Le Gotland connait un succès à l’international. La filière locale exporte ses bêtes dans de nombreuses fermes de Scandinavie, aux Etats-Unis et en Nouvelle-Zélande. "Un Norvégien qui souhaite acheter des moutons cet automne pour son élevage m’a appelé hier pour voir s’il était possible d’en acquérir", précise l’éleveuse, également présidente de l’association locale d’élevage de moutons de Gotland. Ainsi, chaque automne, pour répondre à cette demande étrangère, plusieurs ventes aux enchères sont organisées. "Les éleveurs achètent des agneaux béliers suédois, un moyen pour eux de revigorer leurs troupeaux". Toutefois, ce marché ne suffit pas à assurer la survie économique de l’exploitation. "Même si le Gotland est une race prisée. On ne s’enrichit pas en vendant", affirme l’exploitante.
Un loup dans la bergerie
Entre astreinte permanente et difficultés économiques, le couple s’interroge sur sa capacité à poursuivre son activité. "On travaille 365 jours par an. (…) Nous ne sommes que deux à nous occuper des moutons. Même si c’est une petite ferme, il faut être motivé. On ne devient pas riche en élevant des moutons", relève Eva Twengström. La dernière fois que le couple a pris des vacances, c’était pour assister au mariage de leur fille sur le continent. "On ne peut pas trop s’éloigner de la ferme. Il arrive souvent que des moutons brisent des clôtures", ajoute-t-elle.
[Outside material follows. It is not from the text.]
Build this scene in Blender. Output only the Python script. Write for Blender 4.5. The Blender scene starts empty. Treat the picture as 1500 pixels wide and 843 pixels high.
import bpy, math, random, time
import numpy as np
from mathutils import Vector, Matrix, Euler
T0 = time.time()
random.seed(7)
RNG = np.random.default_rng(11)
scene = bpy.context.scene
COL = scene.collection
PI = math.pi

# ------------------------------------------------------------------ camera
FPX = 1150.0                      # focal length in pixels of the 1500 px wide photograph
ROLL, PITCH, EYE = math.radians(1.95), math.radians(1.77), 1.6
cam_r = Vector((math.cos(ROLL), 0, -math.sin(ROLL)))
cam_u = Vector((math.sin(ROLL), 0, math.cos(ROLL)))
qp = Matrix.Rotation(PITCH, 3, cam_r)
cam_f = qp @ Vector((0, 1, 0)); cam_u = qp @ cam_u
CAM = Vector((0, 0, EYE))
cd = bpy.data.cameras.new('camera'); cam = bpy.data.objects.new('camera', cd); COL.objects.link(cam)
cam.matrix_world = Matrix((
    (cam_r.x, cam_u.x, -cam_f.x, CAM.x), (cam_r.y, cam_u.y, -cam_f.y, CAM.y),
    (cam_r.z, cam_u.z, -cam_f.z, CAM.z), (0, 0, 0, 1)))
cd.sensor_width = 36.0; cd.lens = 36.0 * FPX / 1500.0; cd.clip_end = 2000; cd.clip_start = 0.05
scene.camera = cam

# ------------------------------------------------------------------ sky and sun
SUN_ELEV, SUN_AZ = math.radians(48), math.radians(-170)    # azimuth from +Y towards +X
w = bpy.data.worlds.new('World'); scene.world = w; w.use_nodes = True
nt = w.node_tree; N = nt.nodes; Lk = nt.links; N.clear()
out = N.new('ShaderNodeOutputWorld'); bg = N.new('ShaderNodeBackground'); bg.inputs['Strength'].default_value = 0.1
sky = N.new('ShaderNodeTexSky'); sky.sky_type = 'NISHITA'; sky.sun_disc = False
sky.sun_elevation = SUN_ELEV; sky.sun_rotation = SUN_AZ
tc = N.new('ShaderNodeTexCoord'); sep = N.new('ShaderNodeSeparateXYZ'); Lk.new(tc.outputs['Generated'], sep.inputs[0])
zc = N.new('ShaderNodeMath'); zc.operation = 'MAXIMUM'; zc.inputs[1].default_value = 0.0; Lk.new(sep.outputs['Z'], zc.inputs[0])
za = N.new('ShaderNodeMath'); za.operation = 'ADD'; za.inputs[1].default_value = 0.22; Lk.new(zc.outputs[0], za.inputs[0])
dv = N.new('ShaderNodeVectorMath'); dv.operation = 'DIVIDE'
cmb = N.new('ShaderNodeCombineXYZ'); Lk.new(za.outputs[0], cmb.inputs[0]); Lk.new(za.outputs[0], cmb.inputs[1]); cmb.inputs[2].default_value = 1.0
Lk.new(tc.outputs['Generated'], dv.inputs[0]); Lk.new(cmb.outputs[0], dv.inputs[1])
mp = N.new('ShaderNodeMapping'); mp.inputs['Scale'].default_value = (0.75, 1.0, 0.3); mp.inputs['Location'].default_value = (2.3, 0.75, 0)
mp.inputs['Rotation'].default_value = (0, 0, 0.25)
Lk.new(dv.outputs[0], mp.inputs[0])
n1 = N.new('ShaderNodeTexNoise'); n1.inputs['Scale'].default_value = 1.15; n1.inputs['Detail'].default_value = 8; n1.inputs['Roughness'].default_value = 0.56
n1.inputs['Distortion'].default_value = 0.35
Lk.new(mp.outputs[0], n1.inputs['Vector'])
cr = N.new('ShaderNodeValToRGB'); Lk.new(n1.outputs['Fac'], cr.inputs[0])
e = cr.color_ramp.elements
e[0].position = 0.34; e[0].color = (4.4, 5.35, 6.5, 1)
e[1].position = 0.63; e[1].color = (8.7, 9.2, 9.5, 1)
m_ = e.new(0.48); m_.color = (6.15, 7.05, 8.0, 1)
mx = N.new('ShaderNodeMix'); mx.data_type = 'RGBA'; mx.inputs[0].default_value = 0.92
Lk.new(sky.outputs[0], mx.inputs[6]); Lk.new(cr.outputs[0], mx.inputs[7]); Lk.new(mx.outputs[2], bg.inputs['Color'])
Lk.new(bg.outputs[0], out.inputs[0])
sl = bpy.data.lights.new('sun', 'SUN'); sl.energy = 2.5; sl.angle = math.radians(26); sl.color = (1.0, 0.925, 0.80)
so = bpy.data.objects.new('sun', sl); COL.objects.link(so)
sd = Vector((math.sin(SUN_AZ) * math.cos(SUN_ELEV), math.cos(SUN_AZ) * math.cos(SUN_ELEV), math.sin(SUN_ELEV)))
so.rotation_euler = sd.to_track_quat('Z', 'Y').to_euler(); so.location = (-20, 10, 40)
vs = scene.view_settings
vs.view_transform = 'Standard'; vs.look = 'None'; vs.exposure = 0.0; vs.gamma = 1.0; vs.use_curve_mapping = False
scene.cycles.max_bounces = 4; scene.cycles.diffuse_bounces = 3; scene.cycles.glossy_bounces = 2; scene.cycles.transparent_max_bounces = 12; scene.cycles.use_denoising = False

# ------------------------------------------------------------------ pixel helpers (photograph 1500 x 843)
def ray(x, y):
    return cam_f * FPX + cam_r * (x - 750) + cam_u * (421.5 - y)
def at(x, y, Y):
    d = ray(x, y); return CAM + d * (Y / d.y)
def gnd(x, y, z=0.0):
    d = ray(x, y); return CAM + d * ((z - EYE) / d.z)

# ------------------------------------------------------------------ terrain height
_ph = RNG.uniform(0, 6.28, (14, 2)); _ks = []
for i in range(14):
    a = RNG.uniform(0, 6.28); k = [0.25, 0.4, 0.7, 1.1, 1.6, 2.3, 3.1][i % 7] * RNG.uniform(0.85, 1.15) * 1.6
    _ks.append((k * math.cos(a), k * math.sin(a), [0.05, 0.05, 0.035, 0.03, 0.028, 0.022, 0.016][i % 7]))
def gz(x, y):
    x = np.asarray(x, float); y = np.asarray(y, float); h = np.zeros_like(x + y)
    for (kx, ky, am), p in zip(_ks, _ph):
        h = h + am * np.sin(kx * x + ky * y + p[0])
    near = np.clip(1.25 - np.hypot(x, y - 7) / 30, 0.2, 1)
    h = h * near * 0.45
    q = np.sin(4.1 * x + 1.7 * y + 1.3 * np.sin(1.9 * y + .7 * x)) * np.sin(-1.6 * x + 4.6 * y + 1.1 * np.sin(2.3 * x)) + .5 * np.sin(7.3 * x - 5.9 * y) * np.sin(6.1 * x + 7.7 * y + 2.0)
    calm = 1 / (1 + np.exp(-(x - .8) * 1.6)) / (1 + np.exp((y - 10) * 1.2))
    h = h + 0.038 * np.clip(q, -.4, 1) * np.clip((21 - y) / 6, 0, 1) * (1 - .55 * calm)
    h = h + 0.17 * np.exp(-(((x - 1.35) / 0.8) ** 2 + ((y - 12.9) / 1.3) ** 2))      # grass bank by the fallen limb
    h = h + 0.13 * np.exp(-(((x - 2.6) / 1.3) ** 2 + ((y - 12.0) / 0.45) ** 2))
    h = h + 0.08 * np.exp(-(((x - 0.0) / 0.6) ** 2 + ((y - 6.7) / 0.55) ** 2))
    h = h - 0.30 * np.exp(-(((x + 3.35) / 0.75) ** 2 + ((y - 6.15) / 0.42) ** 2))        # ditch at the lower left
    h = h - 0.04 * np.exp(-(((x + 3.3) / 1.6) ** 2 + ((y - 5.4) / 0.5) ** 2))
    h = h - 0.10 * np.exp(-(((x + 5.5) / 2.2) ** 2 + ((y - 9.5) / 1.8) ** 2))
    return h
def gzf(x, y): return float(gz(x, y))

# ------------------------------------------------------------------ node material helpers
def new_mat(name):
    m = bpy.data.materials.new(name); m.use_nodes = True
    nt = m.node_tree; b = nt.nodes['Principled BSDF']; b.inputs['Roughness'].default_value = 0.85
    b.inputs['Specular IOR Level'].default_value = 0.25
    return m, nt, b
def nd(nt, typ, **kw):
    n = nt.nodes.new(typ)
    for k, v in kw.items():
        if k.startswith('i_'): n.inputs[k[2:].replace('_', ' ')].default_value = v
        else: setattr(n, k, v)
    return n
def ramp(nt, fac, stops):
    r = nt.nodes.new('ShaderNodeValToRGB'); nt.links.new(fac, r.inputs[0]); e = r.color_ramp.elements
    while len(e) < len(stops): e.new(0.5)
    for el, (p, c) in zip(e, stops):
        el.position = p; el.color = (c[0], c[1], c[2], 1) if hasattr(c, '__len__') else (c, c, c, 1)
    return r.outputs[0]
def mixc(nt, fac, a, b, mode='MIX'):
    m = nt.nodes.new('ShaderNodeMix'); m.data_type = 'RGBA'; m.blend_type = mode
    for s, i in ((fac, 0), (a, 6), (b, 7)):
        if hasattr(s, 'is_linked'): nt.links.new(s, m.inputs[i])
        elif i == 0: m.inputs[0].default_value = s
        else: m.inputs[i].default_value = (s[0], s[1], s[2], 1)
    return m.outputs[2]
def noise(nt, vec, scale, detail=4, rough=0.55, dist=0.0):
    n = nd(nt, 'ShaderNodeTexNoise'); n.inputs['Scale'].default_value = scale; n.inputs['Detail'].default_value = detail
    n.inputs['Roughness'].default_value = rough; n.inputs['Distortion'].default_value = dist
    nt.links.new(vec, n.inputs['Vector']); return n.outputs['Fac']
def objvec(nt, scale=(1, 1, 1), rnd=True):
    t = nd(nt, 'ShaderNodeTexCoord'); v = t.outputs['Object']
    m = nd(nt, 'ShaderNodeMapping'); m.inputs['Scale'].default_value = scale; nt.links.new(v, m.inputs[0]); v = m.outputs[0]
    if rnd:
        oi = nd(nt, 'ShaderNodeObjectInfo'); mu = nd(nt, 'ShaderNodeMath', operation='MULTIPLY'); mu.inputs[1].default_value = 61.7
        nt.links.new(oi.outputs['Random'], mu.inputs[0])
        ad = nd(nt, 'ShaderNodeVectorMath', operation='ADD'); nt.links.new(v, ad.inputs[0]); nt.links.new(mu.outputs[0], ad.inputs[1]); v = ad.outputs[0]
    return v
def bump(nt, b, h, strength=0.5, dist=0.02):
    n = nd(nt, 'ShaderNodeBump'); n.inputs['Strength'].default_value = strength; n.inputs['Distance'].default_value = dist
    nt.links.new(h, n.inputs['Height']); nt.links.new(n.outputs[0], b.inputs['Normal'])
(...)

A l’époque où Eva a repris avec son mari la ferme de sa belle-famille, la localité d’Hemse comptait de nombreux exploitants et de leurs familles. Aujourd’hui, ils figurent parmi les derniers à Hemse à se consacrer exclusivement à l’élevage de moutons. Dans de nombreuses fermes, élever des ovins est devenu un "hobby" assure Eva. "La moitié des troupeaux en Suède compte moins de seize têtes", souligne-t-elle. Entre 2019 et 2022, le cheptel national a diminué de 8,4% détaille Eurostat, l'agence de statistiques de l'Union européenne.
Puissance agricole moyenne, la Suède n’a pas été confrontée sur son sol à une fronde massive de ses agriculteurs. Les terres arables ne représentent que 6,2% du territoire, contre 32,8% pour la France. Néanmoins, la révolte qui a secoué l’Hexagone et de nombreux pays européens trouve un écho auprès des deux exploitants de Gotland. Pour Mats Pettersson, les Suédois sont confrontés aux mêmes maux que leurs collègues étrangers. La hausse des taxes et la multiplication des normes environnementales et liées au bien-être animal nuirait à la compétitivité de l’agriculture suédoise. D’après une note de l’ambassade de France à Stockholm publiée en avril 2020, le surcoût causé par ces réglementations serait de 0,30 € par kilogramme de viande de porc par rapport au Danemark. "Nous avons de plus en plus de règles à respecter. Ils disent qu'ils réduisent le nombre de réglementations, mais elles ne cessent d'augmenter", affirme Mats. "Nous avions l'habitude de dire que si nous avions été éleveurs au Danemark, ça aurait été beaucoup plus facile."